A 31-year-old Arizona woman was arrested on Tuesday on suspicion of stalking and harassing a man she went out with once, allegedly sending him a whopping 65,000 text messages.
Jacqueline Ades claims she met the unidentified Paradise Valley man through Luxy, an online dating site geared towards matchmaking millionaires with "pretty girls," according to Ades, in a bizarre, rambling jailhouse interview with several Phoenix reporters, including Arizona Family.
The two shared an evening together last summer, but apparently Ades wasn't ready to say goodbye once the date had ended.
She began sending the man in the neighborhood of 500 texts a day—about 65,000 in total, according to ABC 15 in Phoenix.
In July 2017, the man reported her to police for parking outside his house and, on April 8, Ades is accused of breaking into his home while he was out of the country. The victim was checking his home surveillance video and saw Ades inside. Alarmed, he called detectives, who found Ades taking a bath in the man's bathtub. The police also found a butcher knife on the passenger seat of her car and charged her with trespassing.
After the man began reporting her behavior to authorities, the tenor of her texts changed from heart sick to violent in nature, with messages describing herself as the "new Hitler," and exclaiming, "Oh, what I would do w/your blood... Id wanna bathe in it" and "I hope you die... you rotten filthy Jew." She texted, "I’d wear ur fascia n the top of ur skull n ur hands n feet," according to Arizona news station, Eyewitness News 3.

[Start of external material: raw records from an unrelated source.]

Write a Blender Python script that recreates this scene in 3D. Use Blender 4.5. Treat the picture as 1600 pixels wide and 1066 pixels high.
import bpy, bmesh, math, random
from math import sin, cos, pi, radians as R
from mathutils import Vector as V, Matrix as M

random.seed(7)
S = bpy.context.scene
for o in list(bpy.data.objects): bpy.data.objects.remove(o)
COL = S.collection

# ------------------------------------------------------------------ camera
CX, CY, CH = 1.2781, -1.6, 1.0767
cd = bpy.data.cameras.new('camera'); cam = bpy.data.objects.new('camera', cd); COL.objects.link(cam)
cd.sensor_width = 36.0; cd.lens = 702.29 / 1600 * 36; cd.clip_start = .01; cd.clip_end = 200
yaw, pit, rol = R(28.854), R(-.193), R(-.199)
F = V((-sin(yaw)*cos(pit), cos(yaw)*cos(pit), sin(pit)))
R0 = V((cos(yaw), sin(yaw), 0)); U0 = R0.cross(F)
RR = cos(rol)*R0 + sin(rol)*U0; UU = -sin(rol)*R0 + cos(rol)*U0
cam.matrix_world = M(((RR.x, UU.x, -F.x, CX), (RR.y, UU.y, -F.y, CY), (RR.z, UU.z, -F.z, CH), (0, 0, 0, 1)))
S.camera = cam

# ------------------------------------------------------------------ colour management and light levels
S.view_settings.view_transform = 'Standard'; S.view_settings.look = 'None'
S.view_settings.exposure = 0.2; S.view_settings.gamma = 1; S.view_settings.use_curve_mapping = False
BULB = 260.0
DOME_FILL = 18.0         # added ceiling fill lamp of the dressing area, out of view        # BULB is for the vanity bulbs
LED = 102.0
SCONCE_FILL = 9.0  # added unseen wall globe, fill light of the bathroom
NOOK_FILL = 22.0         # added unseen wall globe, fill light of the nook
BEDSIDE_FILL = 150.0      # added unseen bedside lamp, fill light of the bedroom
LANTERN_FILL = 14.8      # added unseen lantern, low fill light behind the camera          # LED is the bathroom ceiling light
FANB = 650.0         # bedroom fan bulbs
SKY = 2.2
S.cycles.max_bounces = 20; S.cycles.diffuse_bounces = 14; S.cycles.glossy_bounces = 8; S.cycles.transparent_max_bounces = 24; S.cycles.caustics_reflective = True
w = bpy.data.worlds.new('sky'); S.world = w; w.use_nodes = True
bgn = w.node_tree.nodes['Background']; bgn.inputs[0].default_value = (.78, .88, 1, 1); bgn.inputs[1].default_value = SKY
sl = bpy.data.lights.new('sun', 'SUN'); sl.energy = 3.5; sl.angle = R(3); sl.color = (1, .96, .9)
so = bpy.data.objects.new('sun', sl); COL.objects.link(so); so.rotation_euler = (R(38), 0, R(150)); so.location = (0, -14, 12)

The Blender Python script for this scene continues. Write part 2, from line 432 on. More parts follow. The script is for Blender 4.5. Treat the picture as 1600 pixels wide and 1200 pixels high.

After failing to appear in court multiple times to address the trespassing charges, Ades turned up at the man's Scottsdale office, where she was escorted off the premises, protesting to the officers that she was his wife. When Paradise Valley police heard about the Scottsdale incident, they began a search for Ades and charged her with threatening and intimidating, stalking, and harassment, according to court documents obtained by USA Today.
While Ades is being held without bond, she held a press conference, telling the assembled reporters, "I felt like I met my soul mate and I thought we would just do what everybody else did and we would get married and everything would be fine." Insisting she wasn't "crazy," she called the man her "healing angel."
Ades also went off on tangents about the illuminati and her attachment to the number 33, claiming a psychic told her she had the same astrological chart as Jesus and "Jesus came to be at 33."
When pressed about the charges, Ades mostly demurred, whispering, "I don't want to talk about that," and changing the subject to something more arcane like the symbolism of the artwork contained on the dollar bill.
Though she was reluctant to admit any wrongdoing, she did express surprise at the 65,000 text message total, claiming that it seemed like she'd sent many more than that. After one reporter contradicted her claims of simply sending messages of love, and pointed out all the gory threats, Ades answered, "When you're finding love, not everything is perfect. This was a journey."
Ades is due back in court on May 15, according to CBS News.